By Bernadette Christina and Jessica Damiana

JAKARTA (Reuters) – Indonesia’s air force seeded clouds with salt on Friday to try to stop rainfall reaching the slowing sinking capital after deadly flash floods and landslides triggered by some of the heaviest rain ever recorded.

The death toll in Jakarta and surrounding areas rose to 43 as of Friday, the disaster mitigation agency said, while tens of thousands of people have been displaced.

Indonesia’s technology agency BPPT and the air force carried out three rounds of cloud seeding on Friday, with more expected when needed, a BPPT official said.

The seeding, shooting salt flares in an attempt to trigger rainfall, is aimed at breaking up clouds before they reach Jakarta.

“We will do cloud seeding every day as needed,” BPPT chief Hammam Riza told reporters.

Cloud seeding is often used in Indonesia to put out forest fires during the dry season.

The floods followed torrential rains on Dec. 31 and into the early hours of New Year’s Day that inundated swathes of Jakarta and nearby towns, home to about 30 million people.
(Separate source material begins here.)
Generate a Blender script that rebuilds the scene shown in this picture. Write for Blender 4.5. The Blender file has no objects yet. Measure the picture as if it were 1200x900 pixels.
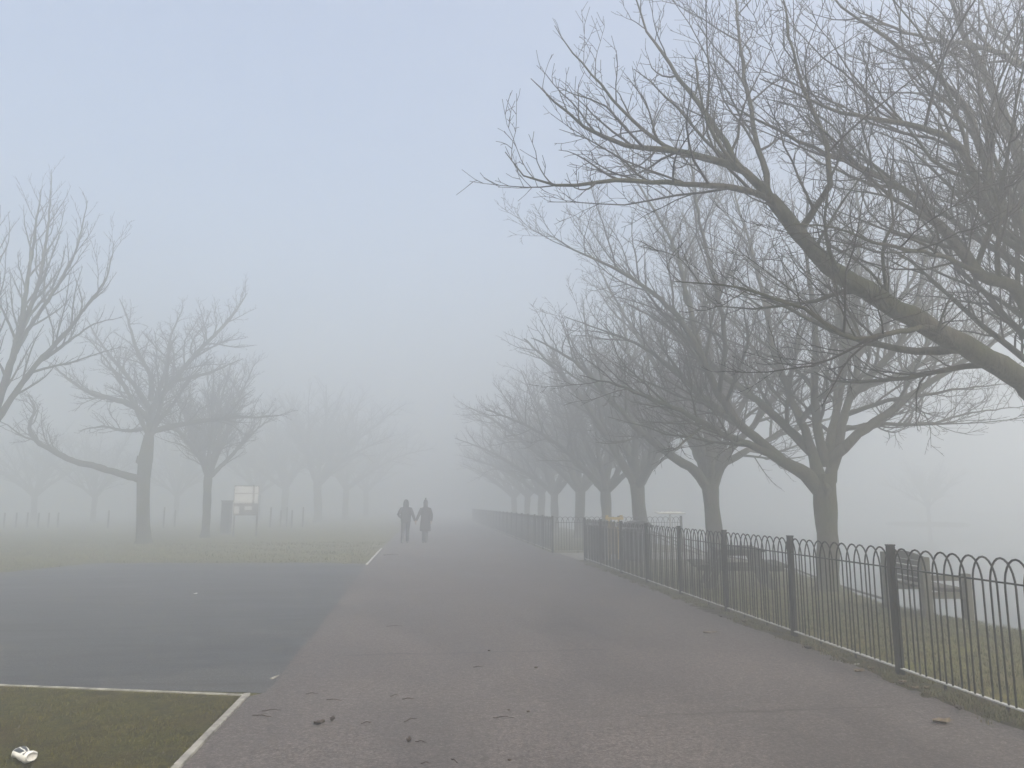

The deluge at the start of 2020 was “one of the most extreme rainfall” events since records began in 1866, the Meteorological, Climatological and Geophysics Agency (BMKG) said on Friday.

The agency said climate change had increased the risk of extreme weather and warned that heavy rainfall could last until mid-February, with Jan 11-15 an expected peak.

Television footage showed flood waters inundating parts of Southeast Asia’s largest city and mud-covered cars, some piled on top of each other.

President Joko Widodo blamed delays in flood control infrastructure projects for the disaster, including the construction of a canal that has been delayed since 2017 due to land acquisition problems.

Widodo last year announced he would move Indonesia’s capital to East Kalimantan province on Borneo island to reduce the burden on overpopulated Jakarta.

More than 50 people died in one of the capital’s deadliest floods in 2007 and five years ago much of the centre of the city was inundated after canals overflowed.

Jakarta is sinking by several cm a year in northern parts, an official said in October, due to extraction of groundwater over the years causing layers of rock and sediment to slowly pancake on top of each other.